Michelle Lopez has decisively demonstrated her continued reengage­ment with Minimalism, particularly through a critique of its attendant but stereotypical masculinist overtones. This extremely sparse installation at Simon Preston continues her relation to Minimalism but BS an integral part of her own aesthetic rather than a critique. Here more is more than less because when you push Minimalism you get.... Conceptualism.

This is a useful realization if you still think of Lopez primarily as a sculptor. But at what point do art historical categorizations deteriorate into sterility, detracting from rather than adding to our understanding of what is important about the work and the artist? At least the word "conceptual" tells us that much more is at stake through implied and open-ended associations. But even this ori­entation has its dangers.

Equally consistent in her work and more useful to understand is her continuing efforts to vocalize the ever present (and one might say expanding) meme of fear, the zeitgeist of our unsettled times. The specific list you can create for yourself about political art—and fear is not necessarily political—is the more interesting the more vague its referent, although there is a point in the curvature of such a narrative arc where vagueness disperses into meaninglessness. Such open endedness is certainly present in her installation titled Banner Year but remains a sufficiently considered combination of ideas to allow the viewer to easily translate it as: "Something is ominously wrong here but I'm not certain what it is! How concerned should I be?"

The first room is deserted except for the lower half of a large alumi­num flagpole that seems to extend through the roof. (It is actually the lower half of a real retractable 40 foot flag pole.) The title Halyard refers to the rope that is attached to the side of the flagpole, traditionally used to raise and lower a flag or banner. While the halyard is tied off to the side of the pole at the steel cleat, the rope vibrates periodically at various levels, faintly at first, and moving to violent wrenching. In short, a moving rope establishes a range of moods, which are matched to the sounds of a wind, recorded onto an 11 minute stereo sound loop and broadcast into the small room from six hidden speakers.
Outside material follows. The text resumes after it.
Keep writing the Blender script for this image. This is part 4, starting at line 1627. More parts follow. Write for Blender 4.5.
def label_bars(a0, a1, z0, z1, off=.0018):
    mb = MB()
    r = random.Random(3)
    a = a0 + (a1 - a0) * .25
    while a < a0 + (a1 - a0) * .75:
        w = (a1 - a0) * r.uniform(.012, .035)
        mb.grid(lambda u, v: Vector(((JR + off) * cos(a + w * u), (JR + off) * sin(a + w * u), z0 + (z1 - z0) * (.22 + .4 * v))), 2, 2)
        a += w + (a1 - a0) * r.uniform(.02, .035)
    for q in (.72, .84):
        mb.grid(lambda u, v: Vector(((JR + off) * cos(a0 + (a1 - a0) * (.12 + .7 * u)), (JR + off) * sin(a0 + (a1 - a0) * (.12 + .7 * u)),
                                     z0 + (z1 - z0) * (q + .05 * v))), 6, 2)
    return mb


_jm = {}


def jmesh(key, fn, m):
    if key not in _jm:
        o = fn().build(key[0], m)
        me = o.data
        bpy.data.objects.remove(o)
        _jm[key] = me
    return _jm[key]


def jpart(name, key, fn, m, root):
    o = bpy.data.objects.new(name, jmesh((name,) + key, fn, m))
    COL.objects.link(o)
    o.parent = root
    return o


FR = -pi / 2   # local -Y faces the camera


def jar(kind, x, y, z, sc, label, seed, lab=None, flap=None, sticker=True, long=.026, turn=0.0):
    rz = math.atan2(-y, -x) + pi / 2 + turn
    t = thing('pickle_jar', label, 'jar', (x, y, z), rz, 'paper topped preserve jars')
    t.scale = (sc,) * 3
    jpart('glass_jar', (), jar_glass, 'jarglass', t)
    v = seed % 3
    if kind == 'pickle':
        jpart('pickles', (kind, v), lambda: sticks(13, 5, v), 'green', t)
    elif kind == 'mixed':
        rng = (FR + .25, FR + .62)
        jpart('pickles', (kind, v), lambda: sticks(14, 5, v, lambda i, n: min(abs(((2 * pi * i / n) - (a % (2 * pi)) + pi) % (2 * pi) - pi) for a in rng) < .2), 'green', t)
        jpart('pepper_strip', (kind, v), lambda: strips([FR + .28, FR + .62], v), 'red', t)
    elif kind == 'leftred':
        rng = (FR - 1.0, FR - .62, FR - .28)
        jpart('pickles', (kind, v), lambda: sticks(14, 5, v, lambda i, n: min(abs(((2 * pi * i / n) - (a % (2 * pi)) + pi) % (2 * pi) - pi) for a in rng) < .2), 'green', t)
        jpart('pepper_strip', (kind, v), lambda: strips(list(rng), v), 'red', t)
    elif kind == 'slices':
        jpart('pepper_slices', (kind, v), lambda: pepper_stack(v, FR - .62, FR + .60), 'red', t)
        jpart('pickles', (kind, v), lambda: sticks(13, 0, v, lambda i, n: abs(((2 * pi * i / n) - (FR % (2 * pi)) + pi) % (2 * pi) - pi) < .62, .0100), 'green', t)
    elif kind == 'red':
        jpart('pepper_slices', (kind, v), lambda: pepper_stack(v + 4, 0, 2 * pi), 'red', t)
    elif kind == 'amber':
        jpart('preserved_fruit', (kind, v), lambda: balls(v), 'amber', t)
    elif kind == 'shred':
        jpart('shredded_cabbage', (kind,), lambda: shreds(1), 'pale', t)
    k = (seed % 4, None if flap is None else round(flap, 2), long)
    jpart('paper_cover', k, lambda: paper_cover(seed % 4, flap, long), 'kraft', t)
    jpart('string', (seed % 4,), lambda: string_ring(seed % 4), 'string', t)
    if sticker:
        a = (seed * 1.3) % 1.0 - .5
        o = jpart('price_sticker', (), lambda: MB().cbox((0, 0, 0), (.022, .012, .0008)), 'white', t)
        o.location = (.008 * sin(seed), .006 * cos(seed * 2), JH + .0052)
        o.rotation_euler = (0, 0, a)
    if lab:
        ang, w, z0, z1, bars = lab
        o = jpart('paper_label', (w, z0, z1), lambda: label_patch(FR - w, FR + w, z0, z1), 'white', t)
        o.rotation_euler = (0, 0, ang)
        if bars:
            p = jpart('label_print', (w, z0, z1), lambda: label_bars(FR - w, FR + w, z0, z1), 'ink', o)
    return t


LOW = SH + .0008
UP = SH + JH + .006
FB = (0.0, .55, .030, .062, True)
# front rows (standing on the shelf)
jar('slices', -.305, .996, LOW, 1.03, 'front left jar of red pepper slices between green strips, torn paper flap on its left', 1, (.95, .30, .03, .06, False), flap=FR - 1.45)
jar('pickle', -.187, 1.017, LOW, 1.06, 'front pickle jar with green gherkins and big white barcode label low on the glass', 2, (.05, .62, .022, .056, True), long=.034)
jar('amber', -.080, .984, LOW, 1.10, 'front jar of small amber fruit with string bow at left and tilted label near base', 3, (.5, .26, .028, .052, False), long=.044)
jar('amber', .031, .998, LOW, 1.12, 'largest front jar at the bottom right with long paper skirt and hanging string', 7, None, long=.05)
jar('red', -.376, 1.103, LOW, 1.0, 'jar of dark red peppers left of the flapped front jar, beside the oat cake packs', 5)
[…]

You might be inside but you know the flag (or something flapping in the wind) is subjected to violent forces outside. OK, maybe it is just the wind but maybe.... The sound design by Jonathan Mildenberg and Andy Clifford has its desired implications.

In the second room fear is both grounded and yet belied. This room, like the first, is bleak, with three large (88" x 120" each) pieces of mostly transparent glass leaning against the parallel walls; two pieces of which combine to form a diptych, Smoke Cloud. The lower two-thirds of each glass is clear but the top third has cloud­-like forms that are simultaneously solid but also reflective of the environment, especially parts of the ceiling above due to the angle of installation. Clouds now seem integrated into the rafters. One immediately thinks of some of the Baroque illusionistic ceiling paintings or one of Correggio's fluffy clouds, simultaneously fake but yet narrative.

Reflective surfaces are nothing new for Lopez but these glass pieces were treated with silver nitrate, the light sensitive chemical used in many types of photography, then exposed to ultraviolet light to yield a range of white and ominous grays with a reddish color range at the edges. The initial sense of cute clouds transform into the roiling smoke created by fires or explosions. And they appear to emanate from the ceiling. Suddenly there is danger and it is all around you, sort of. It's vague but present, like being upside down in a car crash, held in by your seat belt and looking out the refracted windshield, thinking the clouds seem so peaceful, but wait a minute, something is really wrong here.

There has been recent use of conceptual photograph—the term is not without its detractors and arguments—to raise the question of how much of a document does a document have to be to give a sense of the necessary presence. As images proliferate, we begin to realize more and more that the source of power for images is not in the work per se but in the imagination.